Key points
- Platforms must remove serious illegal content immediately
- Social media liable for hate speech without court order
- Tech firms risk penalties if flagged content is not removed
BRASÍLIA, Brazil: Brazil’s Supreme Court on Thursday ruled that digital platforms must act immediately to remove hate speech and content that promotes serious crimes, in a key ruling on the liability of Big Tech for illegal posts.
Brazil, where a Supreme Court judge famously took Elon Musk’s X offline last year for 40 days over disinformation, has gone further than any other Latin American country in clamping down on questionable or illegal social media posts, according to AFP.
Thursday’s ruling makes social media platforms liable for third-party content deemed illegal, even without a court order.
Eight of the eleven judges ruled that an article of the 2014 Internet Civil Framework, which holds that the platforms are liable for questionable content only if they refuse to comply with a court order to remove it, was partially unconstitutional.
Acting immediately
A majority of judges ruled that platforms must act “immediately” to remove content that promotes anti-democratic actions, terrorism, hate speech, child pornography, and other serious crimes.
For other types of illegal content, companies may be held liable for damages if they fail to remove it after it is flagged by a third party.
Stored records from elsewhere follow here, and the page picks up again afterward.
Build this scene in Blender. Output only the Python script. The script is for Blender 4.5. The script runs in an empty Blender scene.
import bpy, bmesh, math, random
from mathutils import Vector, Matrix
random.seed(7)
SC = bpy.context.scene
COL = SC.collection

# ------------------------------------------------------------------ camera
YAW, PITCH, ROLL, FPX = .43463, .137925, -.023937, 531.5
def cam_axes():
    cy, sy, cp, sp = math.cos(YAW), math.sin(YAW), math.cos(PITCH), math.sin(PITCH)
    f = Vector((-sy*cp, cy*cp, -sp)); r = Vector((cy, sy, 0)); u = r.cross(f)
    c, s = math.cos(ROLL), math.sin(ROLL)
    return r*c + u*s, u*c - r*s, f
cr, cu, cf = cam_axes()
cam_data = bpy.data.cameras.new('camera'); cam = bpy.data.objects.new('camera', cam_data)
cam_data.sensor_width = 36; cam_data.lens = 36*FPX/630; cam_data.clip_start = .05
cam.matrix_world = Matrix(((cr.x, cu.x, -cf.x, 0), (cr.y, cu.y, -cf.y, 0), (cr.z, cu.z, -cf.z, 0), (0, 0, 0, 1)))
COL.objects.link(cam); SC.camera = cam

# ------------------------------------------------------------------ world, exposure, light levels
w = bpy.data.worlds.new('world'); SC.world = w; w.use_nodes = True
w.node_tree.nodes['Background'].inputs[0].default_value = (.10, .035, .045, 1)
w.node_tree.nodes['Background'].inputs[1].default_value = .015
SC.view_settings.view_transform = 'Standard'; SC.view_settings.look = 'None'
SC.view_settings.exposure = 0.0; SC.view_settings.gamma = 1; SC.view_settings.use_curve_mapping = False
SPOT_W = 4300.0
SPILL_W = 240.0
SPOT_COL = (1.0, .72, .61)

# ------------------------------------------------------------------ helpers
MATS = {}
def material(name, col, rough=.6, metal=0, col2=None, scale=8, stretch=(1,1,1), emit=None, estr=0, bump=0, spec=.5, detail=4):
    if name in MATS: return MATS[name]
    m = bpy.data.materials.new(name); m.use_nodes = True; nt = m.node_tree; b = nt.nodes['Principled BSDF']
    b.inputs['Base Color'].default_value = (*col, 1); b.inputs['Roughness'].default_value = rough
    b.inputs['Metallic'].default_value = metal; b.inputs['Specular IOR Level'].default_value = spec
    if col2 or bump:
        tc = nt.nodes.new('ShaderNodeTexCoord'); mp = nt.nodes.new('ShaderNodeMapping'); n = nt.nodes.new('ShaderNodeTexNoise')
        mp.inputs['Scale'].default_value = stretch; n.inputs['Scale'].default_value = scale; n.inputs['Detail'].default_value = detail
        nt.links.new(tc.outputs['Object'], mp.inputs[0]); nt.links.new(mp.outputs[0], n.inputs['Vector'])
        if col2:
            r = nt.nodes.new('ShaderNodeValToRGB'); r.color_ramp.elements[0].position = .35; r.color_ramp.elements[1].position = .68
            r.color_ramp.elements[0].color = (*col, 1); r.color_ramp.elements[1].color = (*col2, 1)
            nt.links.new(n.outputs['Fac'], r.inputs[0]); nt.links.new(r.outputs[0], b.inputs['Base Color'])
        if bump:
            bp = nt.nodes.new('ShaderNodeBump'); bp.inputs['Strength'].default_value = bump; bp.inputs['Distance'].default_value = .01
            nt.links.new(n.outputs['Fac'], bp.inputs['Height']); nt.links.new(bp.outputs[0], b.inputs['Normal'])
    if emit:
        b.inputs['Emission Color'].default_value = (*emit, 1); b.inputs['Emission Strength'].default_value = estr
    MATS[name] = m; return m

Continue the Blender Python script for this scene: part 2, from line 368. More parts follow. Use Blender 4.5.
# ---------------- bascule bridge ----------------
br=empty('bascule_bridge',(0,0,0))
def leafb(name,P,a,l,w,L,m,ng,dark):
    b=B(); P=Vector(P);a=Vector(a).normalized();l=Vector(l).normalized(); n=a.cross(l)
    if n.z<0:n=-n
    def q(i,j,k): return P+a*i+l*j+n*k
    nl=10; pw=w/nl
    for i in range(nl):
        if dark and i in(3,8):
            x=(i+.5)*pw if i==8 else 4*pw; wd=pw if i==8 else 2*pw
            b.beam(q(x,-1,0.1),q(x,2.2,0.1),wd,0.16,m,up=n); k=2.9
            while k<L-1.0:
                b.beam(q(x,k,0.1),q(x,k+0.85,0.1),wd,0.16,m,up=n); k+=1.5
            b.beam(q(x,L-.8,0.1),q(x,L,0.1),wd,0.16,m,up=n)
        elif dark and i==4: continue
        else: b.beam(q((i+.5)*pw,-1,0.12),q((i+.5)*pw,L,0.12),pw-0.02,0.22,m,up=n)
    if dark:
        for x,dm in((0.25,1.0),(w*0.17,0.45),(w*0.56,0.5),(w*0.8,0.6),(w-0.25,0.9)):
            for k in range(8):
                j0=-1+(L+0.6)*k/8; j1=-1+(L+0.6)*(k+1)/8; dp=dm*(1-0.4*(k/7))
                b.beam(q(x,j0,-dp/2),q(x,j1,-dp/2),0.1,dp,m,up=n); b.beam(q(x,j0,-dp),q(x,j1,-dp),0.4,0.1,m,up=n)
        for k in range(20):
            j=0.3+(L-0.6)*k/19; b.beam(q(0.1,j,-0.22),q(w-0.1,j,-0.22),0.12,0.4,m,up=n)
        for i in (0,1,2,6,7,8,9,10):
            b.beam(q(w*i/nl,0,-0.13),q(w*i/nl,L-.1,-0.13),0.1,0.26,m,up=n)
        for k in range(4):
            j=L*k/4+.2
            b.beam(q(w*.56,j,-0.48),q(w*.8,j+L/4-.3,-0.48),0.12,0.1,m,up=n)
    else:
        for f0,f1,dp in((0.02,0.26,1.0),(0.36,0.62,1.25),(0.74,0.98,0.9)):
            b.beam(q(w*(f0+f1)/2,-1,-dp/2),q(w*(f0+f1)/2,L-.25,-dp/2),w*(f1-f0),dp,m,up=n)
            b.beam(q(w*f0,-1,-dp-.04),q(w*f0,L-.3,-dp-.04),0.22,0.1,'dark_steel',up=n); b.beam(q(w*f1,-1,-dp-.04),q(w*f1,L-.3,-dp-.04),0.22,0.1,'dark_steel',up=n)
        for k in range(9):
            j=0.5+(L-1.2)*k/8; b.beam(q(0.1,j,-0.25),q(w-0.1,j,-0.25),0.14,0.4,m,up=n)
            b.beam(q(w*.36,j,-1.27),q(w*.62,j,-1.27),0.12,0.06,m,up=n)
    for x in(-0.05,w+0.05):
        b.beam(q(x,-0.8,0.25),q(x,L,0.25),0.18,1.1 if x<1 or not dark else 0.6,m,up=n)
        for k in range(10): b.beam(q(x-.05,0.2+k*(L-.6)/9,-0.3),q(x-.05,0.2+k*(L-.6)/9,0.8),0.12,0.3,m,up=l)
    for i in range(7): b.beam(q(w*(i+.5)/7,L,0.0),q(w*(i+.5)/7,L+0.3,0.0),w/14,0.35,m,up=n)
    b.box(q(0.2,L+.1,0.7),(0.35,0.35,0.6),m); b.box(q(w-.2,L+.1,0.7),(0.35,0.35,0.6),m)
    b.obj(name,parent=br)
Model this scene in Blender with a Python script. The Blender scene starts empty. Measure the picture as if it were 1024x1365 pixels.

The ruling is likely to deepen the tensions between the Supreme Court on one hand, and the technology companies that accuse Brazil of censorship.
“We preserve freedom of expression as much as possible, without, however, allowing the world to fall into an abyss of incivility, legitimising hate speech or crimes indiscriminately committed online,” the court’s president, Justice Luis Roberto Barroso, wrote, according to The Economic Times.
Landmark decision
Justice Kassio Nunes, one of the three dissenting judges, argued however, that “civil liability rests primarily with those who caused the harm” and not with the platforms.
David Nemer, professor of media studies at the University of Virginia, described the ruling as a “landmark decision,” according to the Financial Times.
“It introduces a more responsive system, especially for cases involving hate speech, racism, and incitement to violence — which are not protected by Brazil’s free speech laws,” Nemer said.